Mevlânâ Hazretleri Mesnevî’sinde, Arap efsanesine dayanan aşk hikâyesi Leylâ ile Mecnûn’dan bir hikâye nakleder.
Halk, Mecnûn’un hâline acıyıp:
“–Leylâ’dan vazgeç artık; ondan daha güzeller var!” dediler. Mecnûn cevâben şöyle dedi:
“–Dış görünüş ve maddî sûretler âdeta bir testi gibidir. Güzellik de testinin içindeki ilâhî muhabbet şerbetidir. Bilin ki Hak Teâlâ, bana bu şerbeti Leylâ’nın testisinden ikrâm etmektedir. Siz testinin zâhirine bakıyorsunuz, fakat içindekinden haberiniz yok!..”
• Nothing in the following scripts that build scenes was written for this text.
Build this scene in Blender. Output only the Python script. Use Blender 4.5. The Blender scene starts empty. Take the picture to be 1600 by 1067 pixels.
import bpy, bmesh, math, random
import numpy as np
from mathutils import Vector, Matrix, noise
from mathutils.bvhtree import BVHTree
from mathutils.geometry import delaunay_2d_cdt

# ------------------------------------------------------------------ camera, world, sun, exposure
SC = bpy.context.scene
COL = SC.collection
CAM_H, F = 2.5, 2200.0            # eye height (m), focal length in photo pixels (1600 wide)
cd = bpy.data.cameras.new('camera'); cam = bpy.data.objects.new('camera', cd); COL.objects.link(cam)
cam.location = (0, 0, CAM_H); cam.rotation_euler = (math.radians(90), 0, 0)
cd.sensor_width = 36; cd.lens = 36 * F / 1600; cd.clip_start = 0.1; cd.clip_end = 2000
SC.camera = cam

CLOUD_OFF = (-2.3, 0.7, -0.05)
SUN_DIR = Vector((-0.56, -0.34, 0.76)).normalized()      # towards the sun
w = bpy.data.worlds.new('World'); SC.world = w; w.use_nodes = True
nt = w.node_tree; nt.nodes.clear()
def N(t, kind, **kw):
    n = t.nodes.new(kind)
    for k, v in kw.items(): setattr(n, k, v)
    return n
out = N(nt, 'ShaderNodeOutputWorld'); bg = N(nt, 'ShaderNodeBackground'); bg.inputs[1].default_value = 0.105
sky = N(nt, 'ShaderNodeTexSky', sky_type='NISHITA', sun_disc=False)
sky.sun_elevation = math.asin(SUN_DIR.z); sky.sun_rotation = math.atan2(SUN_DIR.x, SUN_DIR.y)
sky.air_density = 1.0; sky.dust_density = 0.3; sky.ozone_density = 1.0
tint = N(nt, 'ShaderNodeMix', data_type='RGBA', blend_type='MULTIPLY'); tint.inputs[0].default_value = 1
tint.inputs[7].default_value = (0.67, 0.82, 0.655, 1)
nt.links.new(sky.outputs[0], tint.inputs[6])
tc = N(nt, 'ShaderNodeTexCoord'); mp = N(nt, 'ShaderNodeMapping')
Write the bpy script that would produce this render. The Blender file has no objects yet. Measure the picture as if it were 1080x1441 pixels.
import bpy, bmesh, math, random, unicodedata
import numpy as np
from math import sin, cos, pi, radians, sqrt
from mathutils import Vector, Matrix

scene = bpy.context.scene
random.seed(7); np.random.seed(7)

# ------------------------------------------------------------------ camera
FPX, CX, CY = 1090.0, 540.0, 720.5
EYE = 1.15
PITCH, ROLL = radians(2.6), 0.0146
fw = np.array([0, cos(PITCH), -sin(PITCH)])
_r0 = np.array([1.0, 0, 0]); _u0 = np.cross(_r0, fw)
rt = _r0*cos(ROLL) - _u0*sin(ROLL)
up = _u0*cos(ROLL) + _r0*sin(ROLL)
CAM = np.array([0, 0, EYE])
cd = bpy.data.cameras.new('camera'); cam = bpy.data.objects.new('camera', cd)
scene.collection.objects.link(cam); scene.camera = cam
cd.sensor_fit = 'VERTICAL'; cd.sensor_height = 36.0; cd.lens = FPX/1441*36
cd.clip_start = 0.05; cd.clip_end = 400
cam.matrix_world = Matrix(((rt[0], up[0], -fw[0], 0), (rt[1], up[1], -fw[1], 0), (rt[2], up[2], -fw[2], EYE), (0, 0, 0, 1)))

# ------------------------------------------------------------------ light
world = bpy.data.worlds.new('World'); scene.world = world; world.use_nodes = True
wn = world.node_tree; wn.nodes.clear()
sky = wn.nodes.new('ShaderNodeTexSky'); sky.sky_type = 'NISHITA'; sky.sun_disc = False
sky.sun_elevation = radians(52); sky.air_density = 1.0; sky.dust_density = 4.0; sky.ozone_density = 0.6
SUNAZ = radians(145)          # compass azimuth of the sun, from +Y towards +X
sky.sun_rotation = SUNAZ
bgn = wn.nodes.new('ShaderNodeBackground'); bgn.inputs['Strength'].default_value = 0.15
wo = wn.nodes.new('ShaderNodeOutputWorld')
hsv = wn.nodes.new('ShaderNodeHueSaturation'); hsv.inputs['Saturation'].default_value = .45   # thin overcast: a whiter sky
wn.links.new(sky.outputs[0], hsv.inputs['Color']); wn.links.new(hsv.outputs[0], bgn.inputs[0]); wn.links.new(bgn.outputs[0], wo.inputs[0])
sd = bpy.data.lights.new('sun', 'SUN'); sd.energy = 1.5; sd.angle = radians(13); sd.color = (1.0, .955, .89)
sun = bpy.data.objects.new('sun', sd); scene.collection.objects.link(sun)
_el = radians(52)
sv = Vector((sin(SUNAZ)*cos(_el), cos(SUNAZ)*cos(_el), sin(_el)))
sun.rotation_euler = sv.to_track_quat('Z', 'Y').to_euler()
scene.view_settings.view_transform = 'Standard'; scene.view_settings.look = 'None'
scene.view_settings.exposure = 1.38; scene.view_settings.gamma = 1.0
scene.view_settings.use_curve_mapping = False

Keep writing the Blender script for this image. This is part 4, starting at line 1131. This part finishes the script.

İLÂHÎ AŞKA NASIL ULAŞILIR?
Mutlak güzellik, Allâh’ın güzelliğidir. Kâinatta gördüğümüz bütün güzellikler, ancak Hakk’ın güzelliğinden akseden pırıltılardır. O hâlde damlaya takılıp deryâyı unutmak, insanın kıymet ve haysiyetine yazık etmesi demektir.
Eğer Mecnûn’un gönlü, Leylâ’ya takılıp kalsaydı, o, kendisine put olacaktı. Lâkin Leylâ, Mecnûn için geçici bir rol oynadı. Mecnûn’un kalbini ilâhî aşka muhâtab olabilecek bir seviyeye yükselttikten sonra Leylâ gözden düştü. Mecnûn, Leylâ’dan yola çıkarak kalbini Mevlâ’ya yöneltme mahâretini gösterdi.
Buna göre fânî muhabbetler de, meşrû ölçüler içinde olmak şartıyla ilâhî muhabbet yolunda kalbin seviye kazanması için lüzumludur. Yeter ki bu muhabbetler, kalb için son durak olmasın. Eğer Mecnûn, Leylâ’yı aşamasaydı, bir değer ifâde etmezdi. Diğer sayısız meçhul mecnûnlar gibi fânî ve izâfî sevdâlarda kaybolup giderdi. Fakat Leylâ, muhabbetlerin zirvesi olan muhabbetullâh’a erme yolunda bir merhale oldu.